_Prompt_:
Reproduce each line bearing the word "Blender".

Scenes as source code
** BEGIN **
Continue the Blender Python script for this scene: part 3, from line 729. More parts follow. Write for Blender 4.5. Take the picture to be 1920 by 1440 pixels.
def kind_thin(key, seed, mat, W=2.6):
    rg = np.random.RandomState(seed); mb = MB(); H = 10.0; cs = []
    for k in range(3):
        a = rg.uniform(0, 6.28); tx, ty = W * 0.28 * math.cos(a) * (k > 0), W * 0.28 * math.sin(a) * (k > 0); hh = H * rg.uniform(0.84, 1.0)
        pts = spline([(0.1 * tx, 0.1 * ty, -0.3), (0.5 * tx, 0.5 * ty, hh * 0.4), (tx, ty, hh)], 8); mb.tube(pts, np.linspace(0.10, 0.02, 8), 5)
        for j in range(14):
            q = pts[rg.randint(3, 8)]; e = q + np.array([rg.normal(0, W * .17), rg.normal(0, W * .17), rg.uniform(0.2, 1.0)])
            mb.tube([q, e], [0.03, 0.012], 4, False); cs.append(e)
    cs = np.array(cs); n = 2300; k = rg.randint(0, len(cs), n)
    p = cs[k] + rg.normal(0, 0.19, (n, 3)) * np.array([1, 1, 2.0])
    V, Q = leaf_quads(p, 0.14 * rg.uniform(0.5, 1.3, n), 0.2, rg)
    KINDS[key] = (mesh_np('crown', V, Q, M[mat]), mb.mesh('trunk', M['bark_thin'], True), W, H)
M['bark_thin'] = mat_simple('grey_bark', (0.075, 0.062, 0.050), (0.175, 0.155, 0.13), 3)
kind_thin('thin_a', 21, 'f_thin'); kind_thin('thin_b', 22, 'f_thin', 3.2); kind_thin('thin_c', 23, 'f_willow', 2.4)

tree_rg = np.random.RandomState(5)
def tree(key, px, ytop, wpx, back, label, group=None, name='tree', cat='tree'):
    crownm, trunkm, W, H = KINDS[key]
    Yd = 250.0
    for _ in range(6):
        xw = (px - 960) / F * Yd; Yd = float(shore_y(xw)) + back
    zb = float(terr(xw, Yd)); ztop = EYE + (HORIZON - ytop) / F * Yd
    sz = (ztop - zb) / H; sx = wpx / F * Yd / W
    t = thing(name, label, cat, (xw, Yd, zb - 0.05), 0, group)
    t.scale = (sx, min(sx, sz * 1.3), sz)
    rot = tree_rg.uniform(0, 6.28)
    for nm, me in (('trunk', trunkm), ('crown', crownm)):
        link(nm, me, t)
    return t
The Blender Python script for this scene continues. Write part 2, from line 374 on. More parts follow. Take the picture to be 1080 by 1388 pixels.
** END **
_Written answer_:
Continue the Blender Python script for this scene: part 3, from line 729. More parts follow. Write for Blender 4.5. Take the picture to be 1920 by 1440 pixels.
The Blender Python script for this scene continues. Write part 2, from line 374 on. More parts follow. Take the picture to be 1080 by 1388 pixels.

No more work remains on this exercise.